#### Given task:
Each line of the material must be returned exactly.

--- START OF Given data ---

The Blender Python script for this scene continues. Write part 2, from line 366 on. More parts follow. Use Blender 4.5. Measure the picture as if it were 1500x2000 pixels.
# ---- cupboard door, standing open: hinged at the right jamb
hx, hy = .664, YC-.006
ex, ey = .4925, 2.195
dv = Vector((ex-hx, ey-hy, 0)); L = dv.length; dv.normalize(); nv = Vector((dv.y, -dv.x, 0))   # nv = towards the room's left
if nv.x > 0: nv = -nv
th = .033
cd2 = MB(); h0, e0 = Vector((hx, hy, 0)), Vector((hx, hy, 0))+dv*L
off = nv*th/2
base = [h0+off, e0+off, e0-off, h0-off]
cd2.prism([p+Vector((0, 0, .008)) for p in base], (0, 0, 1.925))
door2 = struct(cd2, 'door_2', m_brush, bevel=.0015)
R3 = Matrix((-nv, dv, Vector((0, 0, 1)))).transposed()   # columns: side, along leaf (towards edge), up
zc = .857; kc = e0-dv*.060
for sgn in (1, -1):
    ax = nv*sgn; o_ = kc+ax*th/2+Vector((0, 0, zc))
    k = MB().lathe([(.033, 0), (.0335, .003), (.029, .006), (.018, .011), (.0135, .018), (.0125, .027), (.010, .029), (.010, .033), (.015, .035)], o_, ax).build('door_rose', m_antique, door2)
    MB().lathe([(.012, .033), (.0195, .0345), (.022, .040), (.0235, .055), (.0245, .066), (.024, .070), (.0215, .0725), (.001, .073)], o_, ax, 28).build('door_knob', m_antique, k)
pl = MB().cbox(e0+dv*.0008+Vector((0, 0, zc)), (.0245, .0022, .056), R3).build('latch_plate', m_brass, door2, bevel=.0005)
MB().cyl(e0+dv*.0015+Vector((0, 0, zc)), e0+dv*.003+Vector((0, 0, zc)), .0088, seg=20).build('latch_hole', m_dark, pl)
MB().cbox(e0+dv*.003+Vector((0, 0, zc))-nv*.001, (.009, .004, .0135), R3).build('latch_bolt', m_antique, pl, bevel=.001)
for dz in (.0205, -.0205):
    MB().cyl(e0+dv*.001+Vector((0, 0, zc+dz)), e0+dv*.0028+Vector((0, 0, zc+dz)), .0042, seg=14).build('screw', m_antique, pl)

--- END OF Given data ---

#### Exercise response:
The Blender Python script for this scene continues. Write part 2, from line 366 on. More parts follow. Use Blender 4.5. Measure the picture as if it were 1500x2000 pixels.
# ---- cupboard door, standing open: hinged at the right jamb
hx, hy = .664, YC-.006
ex, ey = .4925, 2.195
dv = Vector((ex-hx, ey-hy, 0)); L = dv.length; dv.normalize(); nv = Vector((dv.y, -dv.x, 0))   # nv = towards the room's left
if nv.x > 0: nv = -nv
th = .033
cd2 = MB(); h0, e0 = Vector((hx, hy, 0)), Vector((hx, hy, 0))+dv*L
off = nv*th/2
base = [h0+off, e0+off, e0-off, h0-off]
cd2.prism([p+Vector((0, 0, .008)) for p in base], (0, 0, 1.925))
door2 = struct(cd2, 'door_2', m_brush, bevel=.0015)
R3 = Matrix((-nv, dv, Vector((0, 0, 1)))).transposed()   # columns: side, along leaf (towards edge), up
zc = .857; kc = e0-dv*.060
for sgn in (1, -1):
    ax = nv*sgn; o_ = kc+ax*th/2+Vector((0, 0, zc))
    k = MB().lathe([(.033, 0), (.0335, .003), (.029, .006), (.018, .011), (.0135, .018), (.0125, .027), (.010, .029), (.010, .033), (.015, .035)], o_, ax).build('door_rose', m_antique, door2)
    MB().lathe([(.012, .033), (.0195, .0345), (.022, .040), (.0235, .055), (.0245, .066), (.024, .070), (.0215, .0725), (.001, .073)], o_, ax, 28).build('door_knob', m_antique, k)
pl = MB().cbox(e0+dv*.0008+Vector((0, 0, zc)), (.0245, .0022, .056), R3).build('latch_plate', m_brass, door2, bevel=.0005)
MB().cyl(e0+dv*.0015+Vector((0, 0, zc)), e0+dv*.003+Vector((0, 0, zc)), .0088, seg=20).build('latch_hole', m_dark, pl)
MB().cbox(e0+dv*.003+Vector((0, 0, zc))-nv*.001, (.009, .004, .0135), R3).build('latch_bolt', m_antique, pl, bevel=.001)
for dz in (.0205, -.0205):
    MB().cyl(e0+dv*.001+Vector((0, 0, zc+dz)), e0+dv*.0028+Vector((0, 0, zc+dz)), .0042, seg=14).build('screw', m_antique, pl)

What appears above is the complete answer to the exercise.